As you suggested, T5's 'motto' should be; Role-playing First. The wargames can follow in due course.

I should also point out that HG2 is in reality two rules books. There is a ship design book and a large scale ship combat book. T5 could easily present an update of HG2 ship design without presenting an update of the large scale combat system.


Have fun,
Bill
 
No, Bill, different concepts of how damage affects a craft.

Bk5 covers the Bk2 scale, and more. It's not scale. It's a difference in fundamental understandings of what constitutes damage.

In Bk5, a hit will reduce a rating or do nothing at all.

In Bk2, damage is cumulative, and may or may not drop a rating now, but due to cumulative damage tracking, the end result is VERY different, not to scale, but due to the underlying concept of how damage is done and tracked.

Likewise, BR can be used to resolve BL scale battles, but due to criticals only damage, the CDIII/StrikerII/TNE/BL damage system's cumulative damage process is absent.

In both cases, the non-cumulative damage process DOES make larger combats possible, but in both cases, Bk5 and BR, the rules are not an abstraction of Bk2 nor TNE/BL damage systems, but an entirely different understanding of damage.

T20 is, BTW, very much a criticals only system, with a token hits to destruction mechanic. I've seen the hits reduced to 0SI... but that was due to players using weapons of serious overkill.

Pure difference of scale is using MT's large scale combat rules (Ref's Companion) versus the straight combat rules; a pure abstraction to larger scales.

Another case of difference of scale is Striker versus AHL... fire teams versus individuals as the fundamental movement unit. Not as obvious, but a clear difference.
 
Originally posted by Aramis:
Bk5 covers the Bk2 scale, and more. It's not scale. It's a difference in fundamental understandings of what constitutes damage.
Aramis,

Which I mark down to the differences in each games' scale.

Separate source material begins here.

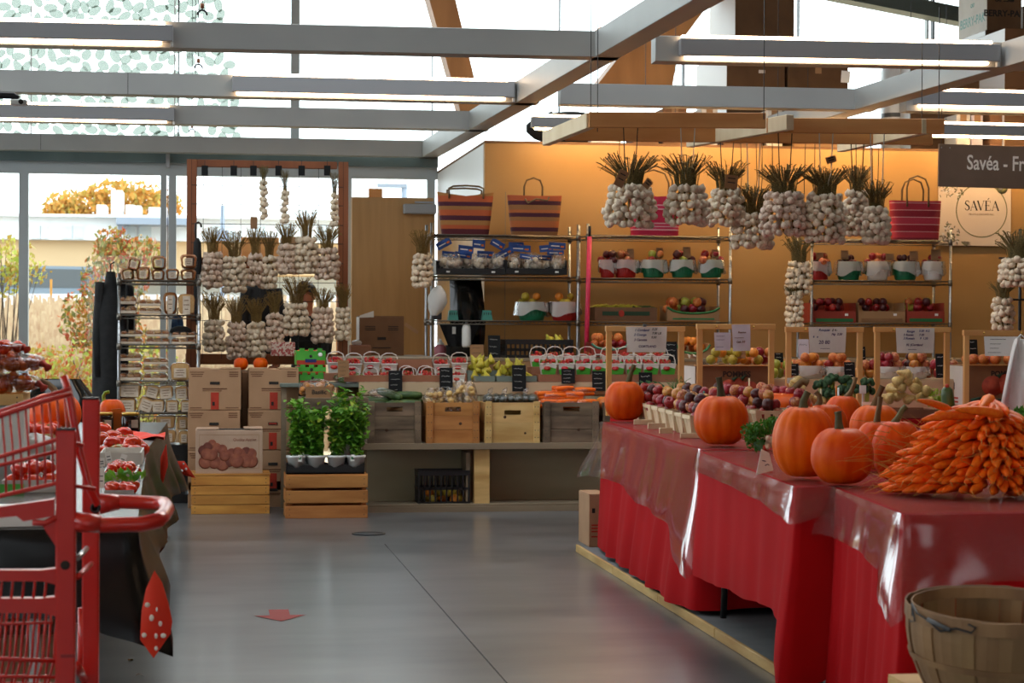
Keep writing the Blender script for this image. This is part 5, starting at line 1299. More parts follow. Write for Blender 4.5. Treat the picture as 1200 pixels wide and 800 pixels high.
m.use(1).lathe([(0, 0), (6.5 * s, 0), (6.5 * s, .0012), (0, .0012)], 20, T(31.5 * s, PYF, 30 * s) @ Matrix.Rotation(pi / 2, 4, 'X')); m.use(2).lathe([(0, 0), (3.2 * s, 0), (3.2 * s, .0006), (0, .0006)], 14, T(30 * s, PYF - .0012, 31 * s) @ Matrix.Rotation(pi / 2, 4, 'X'))
m.obj('plant_drawings', ['poster_leaf', 'poster_ring', 'paper'], po)
# ---------------------------------------------------------------- produce bench and the counter behind it
BF = 15.25; TF = 15.66
CZ = W(560, 447.5, Y=TF).z; RZ = W(600, 419, Y=16.3).z
bx0, bx1 = W(425, 500, Y=BF).x, W(1130, 500, Y=BF).x
bn = thing('produce_bench', 'long low plank bench under the produce crates', 'bench', ((bx0 + bx1) / 2, BF, 0)); bw_ = bx1 - bx0
zt = W(560, 519, Y=BF).z
for k in range(3): MB().box((0, .06 + k * .13, zt - .025), (bw_, .12, .05), ch=.003).obj('top_plank', 'bench_wood', bn)
for a, b in ((556, 574), (425.5, 430), (790, 808)):
    xa, xb = W(a, 550, Y=BF + .05).x, W(b, 550, Y=BF + .05).x
    MB().box(((xa + xb) / 2 - bn.location.x, .10, (zt - .05) / 2), (xb - xa, .1, zt - .05), ch=.003).obj('leg', 'pine_light' if a == 556 else 'bench_wood', bn)
xa = W(550, 550, Y=BF).x - bn.location.x
MB().box((xa, .22, zt / 2 - .04), (.03, .3, zt - .08)).obj('divider', 'bench_wood', bn)
zl = W(560, 597.5, Y=BF).z
MB().box((0, .17, .035), (bw_, .32, .05), ch=.003).obj('lower_plank', 'bench_wood', bn)
MB().box((0, .005, .02), (bw_, .02, .04)).obj('toe_board', 'bench_wood', bn)
bc = thing('back_counter', 'stepped counter with cream front board behind the produce crates', 'counter', ((bx0 + bx1) / 2, TF, 0))
for i in range(5): 
    w = bw_ / 5; MB().box((-bw_ / 2 + w * (i + .5), -.02, zt / 2 + .18), (w - .004, .02, zt + .34)).obj('lower_panel', 'bench_panel', bc)
MB().box((0, -.02, (zt + .36 + CZ) / 2), (bw_, .02, CZ - zt - .36)).obj('front_board', 'cream_board', bc)
x0_ = W(398, 430, Y=16.0).x - bc.location.x; x1_ = W(1140, 430, Y=16.6).x - bc.location.x
MB().box((0, .20, CZ - .012), (bw_, .42, .02)).obj('counter_top', 'cream_board', bc)
MB().box(((x0_ + x1_) / 2, .40 + .52, RZ - .012), (x1_ - x0_, 1.02, .024)).obj('raised_top', 'bench_wood', bc)
MB().box(((x0_ + x1_) / 2, .41, (RZ - .03) / 2), (x1_ - x0_, .02, RZ - .03)).obj('riser_board', 'cardboard', bc)
sw_ = W(500, 400, Y=17.3).x - bc.location.x
MB().box(((x0_ + sw_) / 2, 1.74, RZ - .012), (sw_ - x0_, .56, .024)).obj('raised_top', 'bench_wood', bc)
# produce crates
cr = []
for i, (a, b, mt, nb, gp, lab) in enumerate(((429.5, 495, 'crate_grey', 3, .004, 'weathered grey wooden crate of zucchini, first on the bench'), (498, 563, 'crate_orange', 3, .003, 'orange brown wooden crate of bagged potatoes on the bench'), (567, 634, 'pine_light', 2, .003, 'pale new pine crate of dark wrapped vegetables on the bench'), (635.5, 703, 'crate_grey', 3, .004, 'weathered grey wooden crate of bagged carrots on the bench'), (706, 772, 'crate_grey', 3, .004, 'weathered grey crate half hidden by the first pumpkin'))):
    p, q = W(a, 517.5, Y=BF + .02), W(b, 471, Y=BF + .02)
    c = slat_crate(((p.x + q.x) / 2, BF + .02, zt), q.x - p.x - .012, .34, q.z - zt - .004, mt, lab, nb, gp, True, None, True); cr.append((c, q.x - p.x, q.z - zt))
    MB().lathe([(0, 0), (.012, 0), (.010, .002), (0, .002)], 8, T(.06 * (1 if i % 2 else -1), -.0015, .10 + .05 * (i % 3)) @ Matrix.Rotation(pi / 2, 4, 'X')).obj('knot', 'knot', c)
    if i == 2: MB().lathe([(0, 0), (.009, 0), (.008, .002), (0, .002)], 8, T(.10, -.0015, .075) @ Matrix.Rotation(pi / 2, 4, 'X')).obj('knot', 'knot', c)
def infill(c, k):  # packing board that carries the produce near the rim
    o, w, h = c; MB().box((0, .205, h * k), (w - .06, .22, .02)).obj('inner_tray', 'cardboard', o); return o.location + Vector((0, .17, h * k + .01))
rg = random.Random(21)
b0 = infill(cr[0], .82)
for i, (dx, dy, dz_, a, L) in enumerate(((-.15, -.02, .03, .1, .24), (-.12, .06, .05, -.2, .24), (-.02, .02, .10, -.75, .24), (.10, -.04, .03, .05, .24), (.12, .05, .09, 0, .24), (.03, -.07, .03, .5, .2), (.14, .1, .04, .1, .22))):
    inst('zucchini', shape('long', 'zucchini'), None, b0 + Vector((dx, dy, dz_)), (rg.uniform(-.2, .2), .25 if i == 2 else 0, a), (L, L * 1.05, L * 1.05), 'dark green zucchini heaped in the first grey bench crate', 'zucchini', 'zucchini in the bench crate')
m = MB(); m.blob((-.08, -.02, .11), (.12, .06, .04), 10); m.obj('film_wrap', 'bag_film', None, b0, label='crumpled clear film over the zucchini in the first bench crate', cat='film')
b1 = infill(cr[1], .72)
for k in range(5):
    c = b1 + Vector((-.15 + .075 * k, .0 + .05 * (k % 2), .0)); r = thing('potato_bag', 'clear bag of small yellow potatoes in the orange crate, %s from the zucchini side' % NTH[k], 'bag', c, None, 'bags of potatoes')
    for q in range(19):
        a = rg.uniform(0, 6.28); z = rg.uniform(.03, (.13, .14, .15, .20, .19)[k]); inst('potato', shape('round', 'potato'), r, (.05 * cos(a) * rg.uniform(.3, 1), .06 * sin(a), z), (rg.uniform(0, 3), 0, rg.uniform(0, 6)), (.048, .042, .04))
    MB().grid(lambda u, v: ((.068 - .045 * v ** 4) * cos(2 * pi * u), (.075 - .05 * v ** 4) * sin(2 * pi * u), .005 + (.18 if k < 3 else .235) * v), 16, 6, closed=True).obj('clear_bag', 'bag_film', r)
    MB().box((-.03, -.075, .06), (.018, .002, .02)).obj('sticker', 'carton_red', r)
b2 = infill(cr[2], .86)
for k in range(7):
    c = b2 + Vector((-.17 + .057 * k, .02 * (k % 2) - .06, .02)); r = thing('wrapped_vegetable', 'dark vegetable wrapped in clear film in the pale crate, %s from the potato side' % NTH[k], 'vegetable', c, None, 'wrapped vegetables')
    MB().blob((0, 0, .03), (.05, .09, .042), 10).obj('body', 'dark_veg', r); MB().blob((0, 0, .033), (.054, .094, .047), 10).obj('film_wrap', 'bag_film', r)
    if k in (0, 2, 5): MB().tube([(0, 0, .07), (.01, 0, .10), (.03, .01, .12)], [.012, .02, .006], 6).obj('twist', 'bag_film', r)
b3 = infill(cr[3], .80)
for k, (dx, dy, dz_) in enumerate(((-.16, -.06, .0), (-.02, -.08, .0), (.13, -.07, .0), (-.10, .02, .05), (.05, .02, .06), (-.02, .05, .10), (.14, .05, .09), (-.17, .06, .06))):
    r = thing('carrot_bag', 'clear bag of orange carrots in the grey crate nearest the pumpkins, %s of eight' % NTH[k], 'bag', b3 + Vector((dx, dy, dz_)), (0, 0, rg.uniform(-.4, .4)), 'bags of carrots')
    for q in range(6): inst('carrot', shape('long', 'carrot'), r, (rg.uniform(-.01, .01), (q % 3 - 1) * .028, .025 + .028 * (q // 3)), (0, rg.uniform(-.1, .1), rg.uniform(-.15, .15)), (.17, .14, .14))
    MB().grid(lambda u, v: (.19 * (v - .5), (.052 * cos(2 * pi * u)) * sin(pi * (.12 + .76 * v)) ** .5, .04 + .04 * sin(2 * pi * u) * sin(pi * (.12 + .76 * v)) ** .5), 14, 8, closed=True).obj('clear_bag', 'bag_film', r)
p = W(712, 434 + 20, Y=BF + .15)
heap('orange', (cr[4][0].location.x - .13, BF + .15, zt + cr[4][2] * .8), .07, .1, 5, 'orange squash at the rim of the crate beside the first pumpkin', 'orange squashes by the pumpkin', 1, .11, 4, name='squash')
MB().box((0, .17, cr[4][2] * .78), (cr[4][1] - .06, .28, .02)).obj('inner_tray', 'cardboard', cr[4][0])
r, w, h = plastic_crate(489.5, 551, 551, 594, BF + .06, .25, 'black folding plastic crate under the bench, beside its pale leg', 9)
heap('quince', (r.location.x, BF + .2, r.location.z + .02), w * .38, .09, 12, 'dull yellow squash glimpsed through the black crate under the bench', 'squash under the bench', 2, .075, 6, name='squash')

# cardboard flats and berries on the counter
def flat(a, b, ytop, ybot, Y, dep, lab, mt='carton_brown', nm='berry_flat'): return carton(a, ytop, b, ybot, Y, dep, lab, mt, nm)
BG = 'strawberry baskets with white handles'
SL = 'ripe strawberry in a white handled basket on the counter'; SG = 'strawberries in handled baskets'
f1 = flat(404, 515.5, 439.5, 447.3, TF, .22, 'long brown flat of berry baskets at the counter front, behind the zucchini')
f2 = flat(459, 506, 421, 431.5, TF + .26, .2, 'small brown flat of berry baskets behind the front flat')
for i, (px, yb) in enumerate(((391, 434.5), (414, 436.5), (435, 435), (455.5, 436.5), (516.5, 437), (537.5, 435.5))):
    p = W(px, yb, Y=TF + .30); p.z = W(px, yb, Y=TF + .30).z
    punnet((p.x, TF + .30 if i != 0 else TF + .1, p.z), 'paper_white', '%s handled strawberry basket of the upper row, counting from the garlic screen' % NTH[i], BG, 12, 300 + i, SL, SG, scale=1.13, tilt=.25)
stp = thing('display_step', 'low brown cardboard step under the upper strawberry baskets', 'box', (W(464, 437, Y=TF + .25).x, TF + .25, CZ))
ww = W(548, 437, Y=TF + .25).x - W(380, 437, Y=TF + .25).x
sh_ = W(464, 436.5, Y=TF + .25).z - CZ - .005
MB().box((0, .075, sh_ / 2), (ww, .14, sh_), ch=.002).obj('body', 'carton_brown', stp)
for i, (px, y, dy) in enumerate(((413, 441, .05), (434, 441, .05), (452, 441, .04), (480, 440.5, .04), (502, 441, .05), (476, 436, .14), (498, 436, .14), (519, 441, .06), (536, 441, .06))):
    p = W(px, y, Y=TF + .05 + dy)
    punnet((p.x, TF + .10 + (.08 if dy > .1 else 0), CZ - .022 + (.01 if dy > .1 else 0)), 'paper_white', 'handled berry basket set low in the brown flat, %s from the garlic screen' % NTH[i], BG, 9, 330 + i, SL, SG, scale=.95)
for i, (a, b) in enumerate(((557, 580), (582, 629))):
    r, w, h = carton(a, 440.5, b, 446.8, TF, .24, 'grey moulded tray of pears, %s' % ('narrow one by the kraft card' if i == 0 else 'wide one behind a chalkboard sign'), 'tray_grey', 'pear_tray')
    heap('pear', (r.location.x, r.location.y + .13, r.location.z + .012), w * .42, .09, 9 if i == 0 else 17, 'yellow green pear heaped in the grey trays on the counter', 'pears on the counter', 3, .068, 40 + i)
p = W(575, 434, Y=TF + .22)
r, w, h = carton(548, 424, 590, 436, TF + .24, .16, 'low grey tray of pears raised behind the narrow one', 'tray_grey', 'pear_tray'); r.location.z = CZ; 
heap('pear', (r.location.x, r.location.y + .07, CZ + .09), w * .42, .05, 8, 'yellow green pear heaped in the grey trays on the counter', 'pears on the counter', 2, .068, 49)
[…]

Yes, you can run single ship duels with HG@. The combat rules in HG2 were developed with large battles involving large numbers of large ships however. Imposing a culmulative damage track on each ship involved was a non-starter. A different damage mechanism was employed becuase of the scale.

Here's a poor analogy. I fire at a single tank in Advanced Squad Leader and all sorts of different things can happen to it. The tank counter is just one of a few on the map at the same time so the record keeping isn't too much of a bother. Culmulative damage can work.

I fire at a company of tanks in Panzerblitz and only three results can occur; they all are missed, they all are suppressed, or they all are destroyed. That's a case of limited results imposed in a few large steps or 'critical hits'.

That analogy isn't the best but it shows how damage mechanisms are effected by a game's scale.


Have fun,
Bill
 
Game scale coupled to playability is going to force such concessions. Yes.

But Panzerblitz doesn't scale down to the single tank. HG Does.

A cumulative damage system measuring 10's of hits can and does play much the same as single hit for larger craft, whilst allowing the SAME damage concept, so HG was not forced to be a non-cum system; it was a design decision.

In Bk2, a drive hit on MD's does two tons of damage, JD's does 5 tons, and PP does (IIRC) 3tons. In HG, a hit on a JD does anywhere from 1 ton of damage to 1000 tons of damage, MD thrice that. PP is 1 to 4 times that.

A "Big Bk 2" game would be better served by saying "Total up all the hits for the current turn, divide by scale factor rounding normally, apply as that many hits on scale. One winds up with less abstraction than HG, but playability in a wide range with results comparable to playing under Bk2.

Scale does not inevitably result in change in damage modes. MT personal/vehical rules scale from single man to multi-ton battleships just fine, and handles regimental scales just as well as individuals. I use it that way often.